The Norfolk Broads is the United Kingdom's largest protected wetlands, 117 square miles of lakes, fens, woodlands and grazing marshes between the medieval city of Norwich and the wide East Anglian Beaches of the Norfolk and Suffolk coasts. Popular for boating and sailing vacations as well as green holidays, it has 125 miles of lock-free, navigable waterways.
The Broads are also a major commercial source of reeds and sedge for roofing thatch. The area's mix of wildlife management, livestock crazing and reed growing and harvesting contributes to an ancient and sustainable way of life.
Remarkably, this waterworld, crisscrossed by rivers and channels and dotted with lakes (the "broads") was man made in the early Middle Ages. By the 12th century, records show that the local population had cleared this area of most of its woodland for building and fuel. Peat cutting started about then. It was abandoned by the 14th century because the peat bogs became flooded - much as modern quarries eventually flood.
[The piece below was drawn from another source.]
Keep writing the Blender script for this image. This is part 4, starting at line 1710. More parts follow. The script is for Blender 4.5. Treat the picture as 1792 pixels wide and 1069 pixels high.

The way the Norfolk Broads came to be was only discovered in the 1950s when scientists realized the banks of the broads were vertical rather than the gradual slopes of natural lakes.
Working windmills, dotted around the Broads, drain the dry land for animal grazing and human occupation, as they have done for hundreds of years. Some of the windmills are owned by the National Trust and other charities and can be visited.